Say you received part interest in a stock certificate representing 2.7 million shares. You got it in partial satisfaction of a contingent fee you earned in settlement of lawsuit. You value your stock interest at $12 million. But after taking the interest you learn that the issuing company cancelled the shares. You demand re-issuance; the transfer agent and the company both refuse. What do you do?
If your name is Arthur Tifford – "the owner of the eponymous corporate plaintiff," Arthur W. Tifford, PA — you sue for conversion and civil conspiracy.
And Mr. Tifford did indeed sue. He claimed that transfer agent Manhattan Transfer Registrar, the issuer Tandem Nevada, and several Tandem affiliates and officers conspired to and did convert Tifford's interest in Tandem Nevada stock certificate no. TE 1069.

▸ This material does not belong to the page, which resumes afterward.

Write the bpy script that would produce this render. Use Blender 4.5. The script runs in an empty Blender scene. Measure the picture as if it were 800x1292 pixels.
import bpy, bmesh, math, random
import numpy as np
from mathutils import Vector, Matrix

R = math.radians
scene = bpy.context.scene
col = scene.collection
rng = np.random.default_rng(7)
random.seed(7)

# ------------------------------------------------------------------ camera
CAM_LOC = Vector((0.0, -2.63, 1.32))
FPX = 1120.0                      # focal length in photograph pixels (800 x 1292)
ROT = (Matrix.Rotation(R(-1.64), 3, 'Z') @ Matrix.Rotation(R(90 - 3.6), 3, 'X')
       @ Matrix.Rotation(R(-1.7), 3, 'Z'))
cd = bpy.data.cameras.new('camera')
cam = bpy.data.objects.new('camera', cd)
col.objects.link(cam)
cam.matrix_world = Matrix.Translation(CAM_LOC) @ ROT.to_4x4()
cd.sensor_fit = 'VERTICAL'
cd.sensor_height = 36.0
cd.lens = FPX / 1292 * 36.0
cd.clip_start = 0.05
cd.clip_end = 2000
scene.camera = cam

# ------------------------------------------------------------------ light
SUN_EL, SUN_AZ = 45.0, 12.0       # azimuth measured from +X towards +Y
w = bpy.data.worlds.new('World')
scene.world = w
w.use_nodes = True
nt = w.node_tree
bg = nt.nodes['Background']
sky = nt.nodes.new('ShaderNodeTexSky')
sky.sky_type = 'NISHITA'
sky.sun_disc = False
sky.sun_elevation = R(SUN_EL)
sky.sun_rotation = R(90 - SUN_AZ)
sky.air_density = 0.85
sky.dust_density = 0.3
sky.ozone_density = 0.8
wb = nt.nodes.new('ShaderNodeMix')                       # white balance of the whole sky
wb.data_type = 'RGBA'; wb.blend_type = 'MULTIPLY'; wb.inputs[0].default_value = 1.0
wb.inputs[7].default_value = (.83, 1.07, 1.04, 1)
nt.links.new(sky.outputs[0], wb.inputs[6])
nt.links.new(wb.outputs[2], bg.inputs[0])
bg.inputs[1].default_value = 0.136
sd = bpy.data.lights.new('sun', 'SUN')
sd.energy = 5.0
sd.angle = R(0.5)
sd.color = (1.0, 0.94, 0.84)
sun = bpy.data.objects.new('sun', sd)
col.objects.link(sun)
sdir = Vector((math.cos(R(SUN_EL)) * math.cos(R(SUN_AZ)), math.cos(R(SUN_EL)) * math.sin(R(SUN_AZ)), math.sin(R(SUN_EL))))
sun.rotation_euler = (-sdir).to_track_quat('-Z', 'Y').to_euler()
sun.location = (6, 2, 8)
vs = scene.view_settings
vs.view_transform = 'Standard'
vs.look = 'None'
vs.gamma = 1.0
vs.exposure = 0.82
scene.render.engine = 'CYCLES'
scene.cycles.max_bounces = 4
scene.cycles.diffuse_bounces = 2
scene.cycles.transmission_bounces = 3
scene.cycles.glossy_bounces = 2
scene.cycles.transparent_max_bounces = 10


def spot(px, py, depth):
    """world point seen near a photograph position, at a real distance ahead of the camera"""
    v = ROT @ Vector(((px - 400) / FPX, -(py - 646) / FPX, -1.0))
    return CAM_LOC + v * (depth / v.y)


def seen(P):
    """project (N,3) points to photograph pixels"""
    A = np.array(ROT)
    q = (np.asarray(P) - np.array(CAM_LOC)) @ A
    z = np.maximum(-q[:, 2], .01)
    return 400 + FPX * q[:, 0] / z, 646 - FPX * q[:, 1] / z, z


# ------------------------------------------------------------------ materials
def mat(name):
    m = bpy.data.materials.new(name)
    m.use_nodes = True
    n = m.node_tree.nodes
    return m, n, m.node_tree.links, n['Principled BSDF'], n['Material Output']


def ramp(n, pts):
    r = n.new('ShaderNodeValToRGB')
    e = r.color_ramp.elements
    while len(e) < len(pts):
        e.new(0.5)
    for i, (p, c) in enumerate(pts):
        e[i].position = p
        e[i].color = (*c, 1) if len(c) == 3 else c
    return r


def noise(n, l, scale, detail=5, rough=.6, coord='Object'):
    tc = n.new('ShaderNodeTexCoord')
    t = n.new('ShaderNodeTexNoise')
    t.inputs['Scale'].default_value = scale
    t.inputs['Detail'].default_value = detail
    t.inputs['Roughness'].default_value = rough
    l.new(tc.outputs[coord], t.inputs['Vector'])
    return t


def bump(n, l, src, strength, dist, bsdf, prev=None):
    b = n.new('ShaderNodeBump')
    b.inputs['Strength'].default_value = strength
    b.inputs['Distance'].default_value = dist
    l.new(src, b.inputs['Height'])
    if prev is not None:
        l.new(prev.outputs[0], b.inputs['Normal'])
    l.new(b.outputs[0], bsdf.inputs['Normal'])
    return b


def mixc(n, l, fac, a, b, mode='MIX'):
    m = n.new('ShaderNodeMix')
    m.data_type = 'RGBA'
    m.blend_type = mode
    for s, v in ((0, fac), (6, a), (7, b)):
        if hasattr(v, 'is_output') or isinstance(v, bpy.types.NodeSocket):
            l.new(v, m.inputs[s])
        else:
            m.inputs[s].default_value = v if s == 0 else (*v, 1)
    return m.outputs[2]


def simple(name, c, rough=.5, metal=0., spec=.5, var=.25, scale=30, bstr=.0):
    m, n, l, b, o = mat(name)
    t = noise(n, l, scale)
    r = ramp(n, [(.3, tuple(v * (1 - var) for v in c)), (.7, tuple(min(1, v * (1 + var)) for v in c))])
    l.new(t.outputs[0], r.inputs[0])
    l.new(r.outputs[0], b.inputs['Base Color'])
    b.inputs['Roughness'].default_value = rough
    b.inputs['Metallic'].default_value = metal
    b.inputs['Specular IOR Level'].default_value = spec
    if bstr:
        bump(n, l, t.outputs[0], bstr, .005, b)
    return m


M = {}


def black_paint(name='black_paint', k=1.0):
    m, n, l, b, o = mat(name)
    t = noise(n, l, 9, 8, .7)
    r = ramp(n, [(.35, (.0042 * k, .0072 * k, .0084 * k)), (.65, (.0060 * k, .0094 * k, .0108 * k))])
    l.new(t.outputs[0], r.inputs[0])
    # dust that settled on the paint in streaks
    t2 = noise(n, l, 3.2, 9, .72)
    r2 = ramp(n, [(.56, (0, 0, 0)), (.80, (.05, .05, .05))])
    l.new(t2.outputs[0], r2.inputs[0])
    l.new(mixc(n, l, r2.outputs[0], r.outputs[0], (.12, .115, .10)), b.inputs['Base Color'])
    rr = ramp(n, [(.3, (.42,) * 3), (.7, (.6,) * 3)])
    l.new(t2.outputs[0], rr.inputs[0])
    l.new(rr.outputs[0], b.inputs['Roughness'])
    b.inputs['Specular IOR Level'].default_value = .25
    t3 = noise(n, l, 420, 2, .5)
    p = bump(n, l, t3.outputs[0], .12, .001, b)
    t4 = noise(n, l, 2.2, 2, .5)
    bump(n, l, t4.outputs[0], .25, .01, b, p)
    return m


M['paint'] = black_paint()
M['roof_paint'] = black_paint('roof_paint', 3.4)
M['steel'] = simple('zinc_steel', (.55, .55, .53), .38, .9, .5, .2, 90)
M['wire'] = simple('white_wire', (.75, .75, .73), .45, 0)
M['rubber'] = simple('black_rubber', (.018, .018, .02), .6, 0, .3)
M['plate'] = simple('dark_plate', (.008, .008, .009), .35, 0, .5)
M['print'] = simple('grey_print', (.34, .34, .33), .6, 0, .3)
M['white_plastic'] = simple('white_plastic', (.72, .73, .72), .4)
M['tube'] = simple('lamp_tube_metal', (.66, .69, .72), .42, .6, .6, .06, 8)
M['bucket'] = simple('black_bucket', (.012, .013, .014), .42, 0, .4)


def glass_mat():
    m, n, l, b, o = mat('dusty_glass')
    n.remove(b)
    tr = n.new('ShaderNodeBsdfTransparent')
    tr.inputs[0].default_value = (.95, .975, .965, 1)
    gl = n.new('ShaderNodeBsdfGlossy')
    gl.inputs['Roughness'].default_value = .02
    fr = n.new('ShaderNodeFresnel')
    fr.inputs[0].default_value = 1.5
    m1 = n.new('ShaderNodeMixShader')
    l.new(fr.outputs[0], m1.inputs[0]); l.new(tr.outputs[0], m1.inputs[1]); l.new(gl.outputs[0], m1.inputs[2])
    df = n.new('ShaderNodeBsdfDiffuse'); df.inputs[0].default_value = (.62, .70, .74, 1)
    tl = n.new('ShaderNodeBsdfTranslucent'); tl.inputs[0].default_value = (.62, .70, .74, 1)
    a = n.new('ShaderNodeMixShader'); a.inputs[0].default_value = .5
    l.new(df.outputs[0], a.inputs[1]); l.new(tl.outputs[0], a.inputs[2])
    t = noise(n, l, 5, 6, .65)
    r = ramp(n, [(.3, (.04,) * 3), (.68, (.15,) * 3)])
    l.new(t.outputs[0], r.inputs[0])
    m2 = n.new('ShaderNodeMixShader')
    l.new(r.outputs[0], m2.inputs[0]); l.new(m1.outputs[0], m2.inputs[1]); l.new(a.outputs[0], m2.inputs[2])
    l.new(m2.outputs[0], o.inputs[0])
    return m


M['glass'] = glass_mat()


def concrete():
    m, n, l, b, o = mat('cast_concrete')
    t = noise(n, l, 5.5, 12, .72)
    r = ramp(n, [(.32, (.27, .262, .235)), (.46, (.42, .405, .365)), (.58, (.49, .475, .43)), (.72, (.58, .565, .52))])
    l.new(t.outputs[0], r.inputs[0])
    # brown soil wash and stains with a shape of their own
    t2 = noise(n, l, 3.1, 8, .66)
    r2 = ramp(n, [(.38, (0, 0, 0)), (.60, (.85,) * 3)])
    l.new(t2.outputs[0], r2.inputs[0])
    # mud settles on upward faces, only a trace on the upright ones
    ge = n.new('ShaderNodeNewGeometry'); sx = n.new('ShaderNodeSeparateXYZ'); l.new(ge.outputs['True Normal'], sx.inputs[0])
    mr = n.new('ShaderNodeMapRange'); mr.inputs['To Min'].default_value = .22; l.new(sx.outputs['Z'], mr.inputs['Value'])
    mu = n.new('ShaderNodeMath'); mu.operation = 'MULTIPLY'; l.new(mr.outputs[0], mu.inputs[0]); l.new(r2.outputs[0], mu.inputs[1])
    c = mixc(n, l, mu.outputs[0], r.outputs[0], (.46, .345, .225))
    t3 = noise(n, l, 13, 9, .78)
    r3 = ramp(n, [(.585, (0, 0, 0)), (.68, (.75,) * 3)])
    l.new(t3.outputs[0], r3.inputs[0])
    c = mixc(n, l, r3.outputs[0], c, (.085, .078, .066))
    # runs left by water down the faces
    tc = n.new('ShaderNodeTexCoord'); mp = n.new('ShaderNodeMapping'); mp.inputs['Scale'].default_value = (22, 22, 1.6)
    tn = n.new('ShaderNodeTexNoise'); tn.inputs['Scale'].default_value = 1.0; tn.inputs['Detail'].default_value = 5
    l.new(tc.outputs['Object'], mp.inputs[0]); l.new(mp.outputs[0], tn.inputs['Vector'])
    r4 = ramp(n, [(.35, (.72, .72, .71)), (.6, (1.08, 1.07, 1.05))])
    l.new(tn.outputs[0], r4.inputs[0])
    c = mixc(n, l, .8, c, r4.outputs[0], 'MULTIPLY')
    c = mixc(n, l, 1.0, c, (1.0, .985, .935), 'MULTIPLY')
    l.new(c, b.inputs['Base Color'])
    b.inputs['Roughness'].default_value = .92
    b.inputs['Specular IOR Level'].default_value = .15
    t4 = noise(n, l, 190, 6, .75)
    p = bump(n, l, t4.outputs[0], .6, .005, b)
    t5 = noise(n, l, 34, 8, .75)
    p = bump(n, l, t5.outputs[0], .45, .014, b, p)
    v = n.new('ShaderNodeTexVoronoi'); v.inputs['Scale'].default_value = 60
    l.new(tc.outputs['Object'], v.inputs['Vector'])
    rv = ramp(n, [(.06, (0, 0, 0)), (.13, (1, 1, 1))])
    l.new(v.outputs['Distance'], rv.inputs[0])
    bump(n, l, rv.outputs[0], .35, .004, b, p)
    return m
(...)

But the district court granted summary judgment for defendants, concluding that a Nevada state court's 2005 order directing cancellation of the shares invalidated Tifford's acquisition in 2006 of its interest in TE 1069. The court also held that the Nevada order operated in rem (bound anybody with a claim to the stock) and therefore barred Tifford's claim under principles of res judicata (or claim preclusion).
The Fifth Circuit reversed. Their Unanimous Honors believed that genuine issues of material fact existed on several key issues, including whether Tifford took its stock interest in good faith and therefore qualified as a bona fide purchaser for value. (You'll recall that the law preserves claims by a BFP to enforce a property interest that the BFP acquires without notice of an impairment to that interest — here, the order that directed cancellation of the Tandem Nevada shares). The court also ruled that the Nevada order didn't operate in rem and therefore didn't affect the claims of non-parties such as Tifford. Claim preclusion thus didn't apply. Arthur W. Tifford, PA v. Tandem Energy Corp., No. 08-50413 (5th Cir. Mar. 11, 2009).
Blawgletter notes that Circuit Judge DeMoss wrote an engaging and thorough opinion. Highlights include the "eponymous" statement above, a "pump and dump" scheme allegedly involving a "securities fraud felon", an argument that "Tifford should have smelled a rat", and an incisive analysis of Texas and Nevada law. Kudos.